● GIVEN EXERCISE:
Please give back word for word the lines below, from the first one through the one with "from mathutils import Vector".

● INFORMATION PROVIDED:
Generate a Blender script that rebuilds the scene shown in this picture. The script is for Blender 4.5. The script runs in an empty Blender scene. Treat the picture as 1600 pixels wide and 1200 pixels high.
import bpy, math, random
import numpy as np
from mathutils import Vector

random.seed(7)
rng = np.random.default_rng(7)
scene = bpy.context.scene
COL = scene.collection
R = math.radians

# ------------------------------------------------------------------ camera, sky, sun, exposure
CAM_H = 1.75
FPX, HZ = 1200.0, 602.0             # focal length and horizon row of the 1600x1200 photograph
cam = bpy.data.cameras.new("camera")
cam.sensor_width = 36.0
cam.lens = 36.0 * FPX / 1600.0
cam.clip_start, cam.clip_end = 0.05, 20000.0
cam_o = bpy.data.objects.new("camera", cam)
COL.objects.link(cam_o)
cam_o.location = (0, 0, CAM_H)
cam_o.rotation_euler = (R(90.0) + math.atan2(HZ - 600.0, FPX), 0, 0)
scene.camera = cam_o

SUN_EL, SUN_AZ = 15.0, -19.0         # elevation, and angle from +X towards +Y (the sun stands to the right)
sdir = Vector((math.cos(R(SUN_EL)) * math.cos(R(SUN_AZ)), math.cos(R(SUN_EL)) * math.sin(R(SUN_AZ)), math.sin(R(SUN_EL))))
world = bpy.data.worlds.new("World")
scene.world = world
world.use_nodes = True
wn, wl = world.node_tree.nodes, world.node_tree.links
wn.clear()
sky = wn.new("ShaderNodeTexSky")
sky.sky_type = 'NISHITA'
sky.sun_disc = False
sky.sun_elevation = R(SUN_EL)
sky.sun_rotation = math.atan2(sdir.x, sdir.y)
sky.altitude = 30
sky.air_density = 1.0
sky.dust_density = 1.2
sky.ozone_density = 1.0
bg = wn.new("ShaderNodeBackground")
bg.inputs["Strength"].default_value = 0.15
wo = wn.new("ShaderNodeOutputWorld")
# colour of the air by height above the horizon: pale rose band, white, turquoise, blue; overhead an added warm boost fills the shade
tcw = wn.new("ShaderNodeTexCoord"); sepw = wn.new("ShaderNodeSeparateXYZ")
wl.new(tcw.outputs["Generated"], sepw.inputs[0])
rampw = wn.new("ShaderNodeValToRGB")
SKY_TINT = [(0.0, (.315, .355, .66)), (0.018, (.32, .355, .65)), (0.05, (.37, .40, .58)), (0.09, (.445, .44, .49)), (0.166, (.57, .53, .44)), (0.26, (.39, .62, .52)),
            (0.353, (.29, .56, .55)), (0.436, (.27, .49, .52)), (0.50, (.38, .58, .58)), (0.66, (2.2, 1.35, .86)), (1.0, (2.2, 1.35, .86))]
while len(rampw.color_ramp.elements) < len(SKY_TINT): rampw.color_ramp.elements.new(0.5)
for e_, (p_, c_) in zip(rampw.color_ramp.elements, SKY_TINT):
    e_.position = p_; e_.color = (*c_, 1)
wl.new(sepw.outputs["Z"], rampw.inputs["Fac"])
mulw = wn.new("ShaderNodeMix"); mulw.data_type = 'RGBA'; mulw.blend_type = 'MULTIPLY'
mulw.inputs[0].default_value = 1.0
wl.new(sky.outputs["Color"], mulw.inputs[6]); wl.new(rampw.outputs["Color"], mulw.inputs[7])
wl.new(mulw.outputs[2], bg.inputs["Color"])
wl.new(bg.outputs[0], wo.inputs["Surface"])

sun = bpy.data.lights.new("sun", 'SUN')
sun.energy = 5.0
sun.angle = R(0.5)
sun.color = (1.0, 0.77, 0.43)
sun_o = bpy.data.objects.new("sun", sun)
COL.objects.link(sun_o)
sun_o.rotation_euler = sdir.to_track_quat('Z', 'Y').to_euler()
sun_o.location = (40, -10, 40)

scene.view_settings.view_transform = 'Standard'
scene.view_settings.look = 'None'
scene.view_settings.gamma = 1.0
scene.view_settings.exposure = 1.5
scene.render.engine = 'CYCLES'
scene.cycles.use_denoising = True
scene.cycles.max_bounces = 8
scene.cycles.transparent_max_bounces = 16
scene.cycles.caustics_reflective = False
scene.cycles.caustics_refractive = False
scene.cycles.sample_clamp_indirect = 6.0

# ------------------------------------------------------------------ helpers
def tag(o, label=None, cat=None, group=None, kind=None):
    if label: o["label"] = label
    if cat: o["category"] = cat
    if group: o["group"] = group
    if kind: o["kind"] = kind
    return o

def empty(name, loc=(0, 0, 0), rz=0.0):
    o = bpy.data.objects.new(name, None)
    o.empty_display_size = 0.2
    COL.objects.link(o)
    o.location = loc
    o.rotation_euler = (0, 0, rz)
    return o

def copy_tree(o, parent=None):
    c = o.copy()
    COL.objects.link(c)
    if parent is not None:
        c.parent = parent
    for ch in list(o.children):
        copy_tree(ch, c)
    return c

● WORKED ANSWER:
Generate a Blender script that rebuilds the scene shown in this picture. The script is for Blender 4.5. The script runs in an empty Blender scene. Treat the picture as 1600 pixels wide and 1200 pixels high.
import bpy, math, random
import numpy as np
from mathutils import Vector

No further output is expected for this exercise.